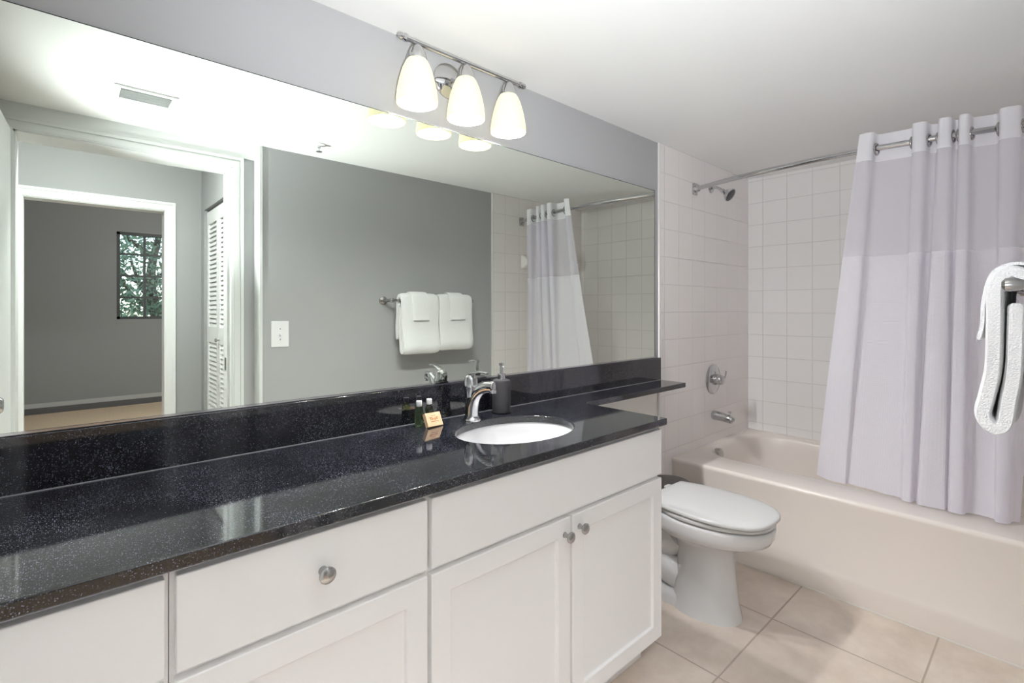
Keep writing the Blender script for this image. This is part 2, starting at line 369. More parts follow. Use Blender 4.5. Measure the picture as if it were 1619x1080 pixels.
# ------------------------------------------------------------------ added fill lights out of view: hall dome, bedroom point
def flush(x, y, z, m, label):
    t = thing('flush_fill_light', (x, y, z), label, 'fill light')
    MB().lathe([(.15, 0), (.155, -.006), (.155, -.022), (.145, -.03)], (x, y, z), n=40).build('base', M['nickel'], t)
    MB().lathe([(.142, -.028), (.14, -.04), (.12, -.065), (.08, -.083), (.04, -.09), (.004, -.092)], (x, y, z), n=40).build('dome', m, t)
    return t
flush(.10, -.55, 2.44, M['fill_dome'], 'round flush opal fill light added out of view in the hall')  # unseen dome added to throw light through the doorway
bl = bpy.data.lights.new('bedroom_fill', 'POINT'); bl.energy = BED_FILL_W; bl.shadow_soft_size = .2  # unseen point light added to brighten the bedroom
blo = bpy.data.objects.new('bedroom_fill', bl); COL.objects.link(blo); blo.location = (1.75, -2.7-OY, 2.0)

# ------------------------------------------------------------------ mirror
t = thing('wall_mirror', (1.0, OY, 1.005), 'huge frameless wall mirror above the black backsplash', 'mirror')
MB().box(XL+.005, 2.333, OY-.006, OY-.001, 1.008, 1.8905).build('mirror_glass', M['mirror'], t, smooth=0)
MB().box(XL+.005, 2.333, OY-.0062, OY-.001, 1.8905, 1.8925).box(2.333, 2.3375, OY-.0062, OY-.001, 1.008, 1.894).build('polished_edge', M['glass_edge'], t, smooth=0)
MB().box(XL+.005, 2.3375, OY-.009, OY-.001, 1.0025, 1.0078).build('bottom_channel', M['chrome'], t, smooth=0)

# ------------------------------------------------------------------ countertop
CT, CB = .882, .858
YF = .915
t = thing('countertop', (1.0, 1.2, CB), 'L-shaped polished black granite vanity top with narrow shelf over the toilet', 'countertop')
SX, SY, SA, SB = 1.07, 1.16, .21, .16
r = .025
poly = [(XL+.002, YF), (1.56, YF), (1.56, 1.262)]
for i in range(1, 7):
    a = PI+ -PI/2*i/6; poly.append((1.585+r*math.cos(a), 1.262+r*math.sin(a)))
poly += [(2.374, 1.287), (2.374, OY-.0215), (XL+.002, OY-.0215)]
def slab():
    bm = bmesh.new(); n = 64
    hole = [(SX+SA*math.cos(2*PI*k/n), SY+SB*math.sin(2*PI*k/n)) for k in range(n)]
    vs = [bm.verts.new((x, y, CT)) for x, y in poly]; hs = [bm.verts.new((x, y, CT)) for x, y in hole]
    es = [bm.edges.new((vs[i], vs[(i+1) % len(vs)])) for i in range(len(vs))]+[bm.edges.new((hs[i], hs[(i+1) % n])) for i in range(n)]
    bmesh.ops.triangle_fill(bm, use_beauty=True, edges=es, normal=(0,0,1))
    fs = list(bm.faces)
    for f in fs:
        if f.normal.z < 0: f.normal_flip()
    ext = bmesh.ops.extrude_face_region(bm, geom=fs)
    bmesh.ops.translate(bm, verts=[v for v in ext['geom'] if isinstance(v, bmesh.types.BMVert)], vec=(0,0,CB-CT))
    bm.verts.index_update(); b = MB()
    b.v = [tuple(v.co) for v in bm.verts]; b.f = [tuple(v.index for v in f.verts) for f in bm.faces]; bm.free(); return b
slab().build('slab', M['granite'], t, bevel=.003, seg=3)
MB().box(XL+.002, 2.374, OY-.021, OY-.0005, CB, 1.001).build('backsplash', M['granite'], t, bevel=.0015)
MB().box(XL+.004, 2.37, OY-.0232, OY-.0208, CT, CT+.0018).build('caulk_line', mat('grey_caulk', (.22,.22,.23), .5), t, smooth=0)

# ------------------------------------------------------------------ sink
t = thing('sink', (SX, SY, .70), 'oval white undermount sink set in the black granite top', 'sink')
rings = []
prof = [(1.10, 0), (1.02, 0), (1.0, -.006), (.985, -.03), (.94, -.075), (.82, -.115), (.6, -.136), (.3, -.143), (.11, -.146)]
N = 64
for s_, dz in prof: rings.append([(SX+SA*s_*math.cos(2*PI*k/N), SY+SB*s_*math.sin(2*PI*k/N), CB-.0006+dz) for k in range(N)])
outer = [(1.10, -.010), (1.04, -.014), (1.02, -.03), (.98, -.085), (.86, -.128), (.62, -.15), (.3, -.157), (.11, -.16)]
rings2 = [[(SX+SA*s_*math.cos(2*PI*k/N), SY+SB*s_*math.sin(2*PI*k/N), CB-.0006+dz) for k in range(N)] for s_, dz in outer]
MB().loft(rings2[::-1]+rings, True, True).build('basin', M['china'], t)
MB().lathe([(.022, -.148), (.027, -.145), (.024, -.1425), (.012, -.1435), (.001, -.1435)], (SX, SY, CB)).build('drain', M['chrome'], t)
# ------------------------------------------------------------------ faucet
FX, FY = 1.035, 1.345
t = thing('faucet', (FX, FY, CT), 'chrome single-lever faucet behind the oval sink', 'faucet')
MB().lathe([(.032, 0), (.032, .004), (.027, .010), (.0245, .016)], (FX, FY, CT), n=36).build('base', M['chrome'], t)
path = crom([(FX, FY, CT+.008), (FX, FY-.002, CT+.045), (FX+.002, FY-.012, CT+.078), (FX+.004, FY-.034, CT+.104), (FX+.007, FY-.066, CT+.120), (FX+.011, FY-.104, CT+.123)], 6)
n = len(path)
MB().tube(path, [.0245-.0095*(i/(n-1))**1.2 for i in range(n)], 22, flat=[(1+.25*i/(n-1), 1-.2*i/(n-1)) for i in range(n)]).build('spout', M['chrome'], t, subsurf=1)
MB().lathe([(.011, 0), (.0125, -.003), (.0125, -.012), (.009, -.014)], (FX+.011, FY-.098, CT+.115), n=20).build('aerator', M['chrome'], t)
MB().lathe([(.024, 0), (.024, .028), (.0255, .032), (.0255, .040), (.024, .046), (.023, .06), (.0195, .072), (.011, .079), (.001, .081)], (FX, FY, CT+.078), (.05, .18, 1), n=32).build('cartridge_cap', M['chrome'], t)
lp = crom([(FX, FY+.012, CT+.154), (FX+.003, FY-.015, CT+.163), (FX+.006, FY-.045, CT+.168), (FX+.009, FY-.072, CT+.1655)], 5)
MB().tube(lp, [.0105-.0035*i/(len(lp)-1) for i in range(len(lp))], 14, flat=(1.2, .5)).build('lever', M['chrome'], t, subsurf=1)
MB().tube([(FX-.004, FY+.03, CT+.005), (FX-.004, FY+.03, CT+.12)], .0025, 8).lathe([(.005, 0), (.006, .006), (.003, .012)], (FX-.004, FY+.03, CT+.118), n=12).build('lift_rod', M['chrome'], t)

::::

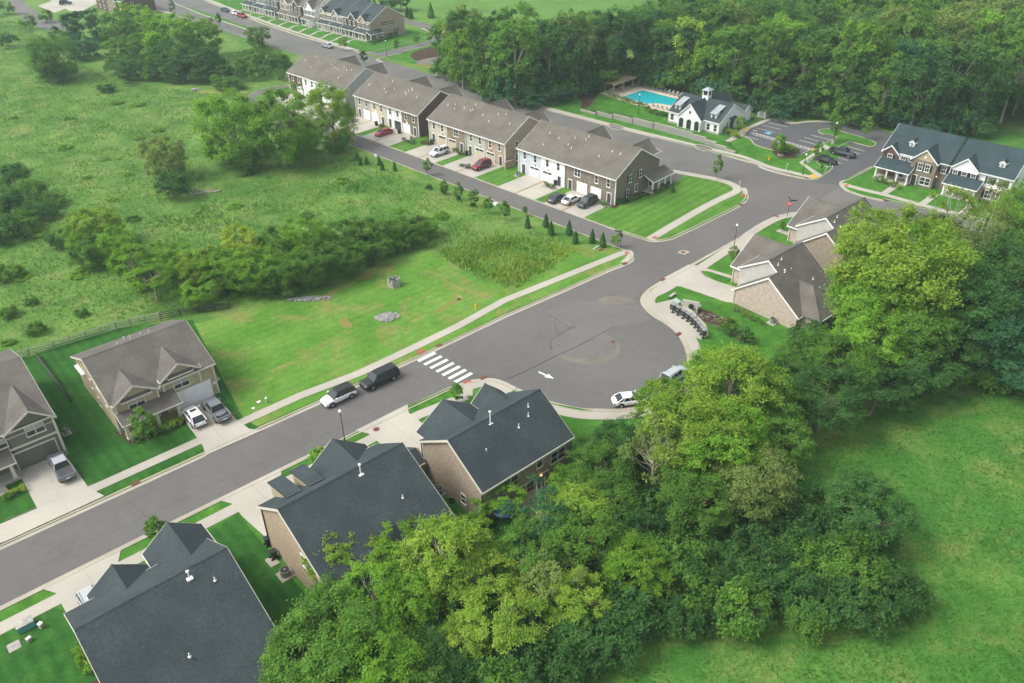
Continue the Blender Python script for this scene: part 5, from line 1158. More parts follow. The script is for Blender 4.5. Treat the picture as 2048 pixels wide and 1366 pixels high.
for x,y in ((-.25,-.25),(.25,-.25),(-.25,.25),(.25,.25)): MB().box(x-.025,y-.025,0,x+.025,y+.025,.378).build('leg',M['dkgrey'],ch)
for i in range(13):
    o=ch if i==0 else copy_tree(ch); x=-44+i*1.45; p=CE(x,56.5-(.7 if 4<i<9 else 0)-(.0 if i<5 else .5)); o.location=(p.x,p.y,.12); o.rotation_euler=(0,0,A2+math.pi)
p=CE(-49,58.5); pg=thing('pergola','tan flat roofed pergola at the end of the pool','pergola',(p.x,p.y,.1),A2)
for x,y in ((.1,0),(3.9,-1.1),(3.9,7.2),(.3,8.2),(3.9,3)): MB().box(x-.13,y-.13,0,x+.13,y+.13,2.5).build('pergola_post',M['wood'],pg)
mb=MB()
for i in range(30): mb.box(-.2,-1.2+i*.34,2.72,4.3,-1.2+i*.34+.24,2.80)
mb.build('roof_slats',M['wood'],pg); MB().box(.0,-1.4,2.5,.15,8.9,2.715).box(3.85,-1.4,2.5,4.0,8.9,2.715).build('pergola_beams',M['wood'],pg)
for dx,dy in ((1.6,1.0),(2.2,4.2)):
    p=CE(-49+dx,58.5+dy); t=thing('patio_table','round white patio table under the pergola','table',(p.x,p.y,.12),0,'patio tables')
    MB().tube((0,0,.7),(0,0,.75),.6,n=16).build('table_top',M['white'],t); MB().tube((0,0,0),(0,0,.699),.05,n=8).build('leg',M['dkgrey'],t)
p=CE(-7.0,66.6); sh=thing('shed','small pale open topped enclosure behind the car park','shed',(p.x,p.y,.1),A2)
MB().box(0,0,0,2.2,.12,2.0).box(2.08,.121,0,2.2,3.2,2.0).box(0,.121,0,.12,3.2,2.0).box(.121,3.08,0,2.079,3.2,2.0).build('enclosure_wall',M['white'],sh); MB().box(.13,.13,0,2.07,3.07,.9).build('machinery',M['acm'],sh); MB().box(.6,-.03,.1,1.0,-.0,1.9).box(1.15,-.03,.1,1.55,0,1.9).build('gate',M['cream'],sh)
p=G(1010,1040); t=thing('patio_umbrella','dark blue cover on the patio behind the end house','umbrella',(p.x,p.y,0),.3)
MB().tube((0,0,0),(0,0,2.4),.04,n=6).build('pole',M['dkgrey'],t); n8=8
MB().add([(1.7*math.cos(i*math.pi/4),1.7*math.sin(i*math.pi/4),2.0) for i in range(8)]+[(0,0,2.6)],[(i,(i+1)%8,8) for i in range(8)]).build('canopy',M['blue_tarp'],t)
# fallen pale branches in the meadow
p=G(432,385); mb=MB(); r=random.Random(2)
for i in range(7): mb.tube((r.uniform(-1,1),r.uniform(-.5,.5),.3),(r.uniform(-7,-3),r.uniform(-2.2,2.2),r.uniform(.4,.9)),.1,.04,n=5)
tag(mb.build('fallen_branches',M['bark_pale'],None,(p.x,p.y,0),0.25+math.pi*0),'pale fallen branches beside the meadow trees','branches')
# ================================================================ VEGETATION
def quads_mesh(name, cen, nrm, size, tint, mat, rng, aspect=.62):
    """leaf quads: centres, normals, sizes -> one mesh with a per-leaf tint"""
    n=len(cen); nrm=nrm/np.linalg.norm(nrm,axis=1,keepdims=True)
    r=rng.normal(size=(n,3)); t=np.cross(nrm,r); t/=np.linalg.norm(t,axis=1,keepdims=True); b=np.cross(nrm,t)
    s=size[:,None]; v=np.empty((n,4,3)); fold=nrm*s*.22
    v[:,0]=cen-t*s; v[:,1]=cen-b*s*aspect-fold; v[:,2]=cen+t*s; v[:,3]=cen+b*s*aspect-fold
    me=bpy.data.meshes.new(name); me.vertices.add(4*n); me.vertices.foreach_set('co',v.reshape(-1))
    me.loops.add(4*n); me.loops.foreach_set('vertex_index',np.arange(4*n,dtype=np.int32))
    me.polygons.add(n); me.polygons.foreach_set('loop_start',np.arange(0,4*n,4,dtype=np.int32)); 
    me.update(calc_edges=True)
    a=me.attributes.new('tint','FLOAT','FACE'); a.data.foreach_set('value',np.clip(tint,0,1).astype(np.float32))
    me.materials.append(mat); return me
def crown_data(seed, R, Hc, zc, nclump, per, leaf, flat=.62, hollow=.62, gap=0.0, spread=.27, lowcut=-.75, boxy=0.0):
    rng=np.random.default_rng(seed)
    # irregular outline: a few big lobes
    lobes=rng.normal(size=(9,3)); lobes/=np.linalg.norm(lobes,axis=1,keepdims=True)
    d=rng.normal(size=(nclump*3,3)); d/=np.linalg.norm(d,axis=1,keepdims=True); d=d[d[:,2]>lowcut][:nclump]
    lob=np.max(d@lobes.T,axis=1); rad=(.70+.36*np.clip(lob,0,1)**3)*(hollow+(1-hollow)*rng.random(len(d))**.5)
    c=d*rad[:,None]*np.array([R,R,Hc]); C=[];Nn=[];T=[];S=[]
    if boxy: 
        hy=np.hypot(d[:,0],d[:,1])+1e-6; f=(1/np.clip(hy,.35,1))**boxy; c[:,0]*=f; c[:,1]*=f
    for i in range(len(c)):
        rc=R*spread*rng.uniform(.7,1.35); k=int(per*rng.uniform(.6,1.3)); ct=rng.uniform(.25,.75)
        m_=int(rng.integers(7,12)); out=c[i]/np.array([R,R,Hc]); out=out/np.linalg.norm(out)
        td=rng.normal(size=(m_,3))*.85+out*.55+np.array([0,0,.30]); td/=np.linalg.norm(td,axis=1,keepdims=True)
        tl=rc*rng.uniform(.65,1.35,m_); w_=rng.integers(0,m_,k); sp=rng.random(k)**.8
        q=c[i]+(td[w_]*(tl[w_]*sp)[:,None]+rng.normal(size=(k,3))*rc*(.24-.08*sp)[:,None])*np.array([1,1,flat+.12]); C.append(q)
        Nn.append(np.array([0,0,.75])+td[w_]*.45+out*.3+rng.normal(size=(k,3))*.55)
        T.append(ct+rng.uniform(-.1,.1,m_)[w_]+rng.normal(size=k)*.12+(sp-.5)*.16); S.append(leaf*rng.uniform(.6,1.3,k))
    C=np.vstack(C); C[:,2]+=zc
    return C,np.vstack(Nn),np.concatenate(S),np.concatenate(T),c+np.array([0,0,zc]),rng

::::

■ DIRECTIONS:
Track down the lines that include the word "this" and copy them.

■ RESPONSE TO THE EXERCISE:
Keep writing the Blender script for this image. This is part 2, starting at line 369. More parts follow. Use Blender 4.5. Measure the picture as if it were 1619x1080 pixels.
Continue the Blender Python script for this scene: part 5, from line 1158. More parts follow. The script is for Blender 4.5. Treat the picture as 2048 pixels wide and 1366 pixels high.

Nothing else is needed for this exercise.